The question for you is: why do you allow things that you need and that are helping you to be sacrificed automatically to his needs? You have been traumatized by his actions, and yet BOTH of you have agreed that his need is greater and that you will give up what you need. And you wonder why you feel rage???
Affairs are abuse and trauma. Emotional blackmail and manipulation is abuse and trauma. Gaslighting and minimizing are abuse and trauma. BUT!
Pinning you to the floor is no only abuse and trauma; it is IMMEDIATE AND IMMINENT DANGER to you and your children. And what are you doing?? You’re excusing and blaming yourself and saying well, I probably provoked that.
So to be clear, YOU did not almost cause him to lose his precious job that he supposedly can’t live without. He PHYSICALLY ASSAULTED YOU, and you have allowed both of you to say that what is causing the problem is that the police came. . .which was your fault. There was no reason for the police to come except that he was assaulting you. PERIOD.
Can you please see that the danger to his job was there when he did that. . .AND HE STILL DID IT. So you saying now that he certainly would NEVER do that again because it would endanger her job sounds, well, completely irrational which is what happens when you are thinking with a brain that has been traumatized and abused for years.
The danger to his job was always there. It didn’t stop him when he got really desperate and really angry and really determined to control and punish you. PLEASE SEE THAT! The ONLY thing that will determine whether or not he physically assaults you again is if he gets angry enough or desperate enough or afraid enough or whatever other strong emotion he has because HE IS NOT IN CONTROL OF HIMSELF.
And because he is not in control of himself, it is impossible to say that he will rationally think about his precious job the next time that he is overwhelmed with shame or anger or fear or whatever. You. Just. Can’t. Say. That.

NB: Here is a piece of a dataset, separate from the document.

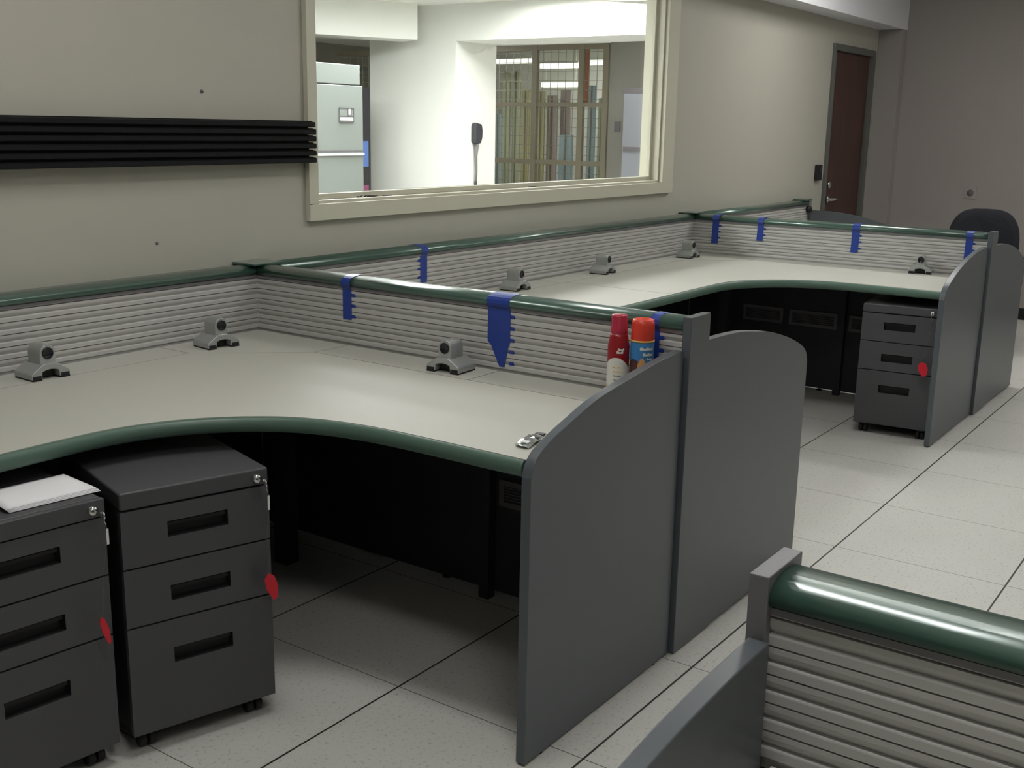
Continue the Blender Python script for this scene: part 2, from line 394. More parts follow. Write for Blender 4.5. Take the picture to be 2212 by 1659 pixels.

And I think you know that. I think that it is just the most recent thread that you’re clinging to to assure yourself and others that it wasn’t that bad and that staying in the same house with him is fine. But somewhere you must know that it is not at ALL fine. You are most definitely in danger of him doing this again. In fact, statistically you are much more in danger now that it has happened once. The cork is out of the bottle.
We are all begging you to see your own patterns of thinking and minimizing and rationalizing his behavior and taking blame for things that he is doing. We are begging you because you and your children are in grave danger from him. You were before from the emotional and mental abuse of his affair and his pre-affair tendencies, but you are much more in danger now.
And other posters are right: you keep coming here to tell us of horrific things that have happened and unrepentant completely wayward behavior from your WH only to immediately begin to take responsibility and tell yourself and us that really you caused everything and he really was nice to you for 5 minutes yesterday so it’s all good and maybe he’s right that you basically put his dick into the OW for him against his will.
I truly hope that you go back to IC and that you begin to get the help that you need to see your situation more clearly. We all struggle with the disorientation and trauma post affair, but where you are is someplace even more serious. You are apologizing for your husband physically assaulting you and telling us why you absolutely, positively know that he won’t ever do that again.
If you were hearing this from a friend, would you be afraid for her? We are afraid for you and your children. I pray that you will realize that soon.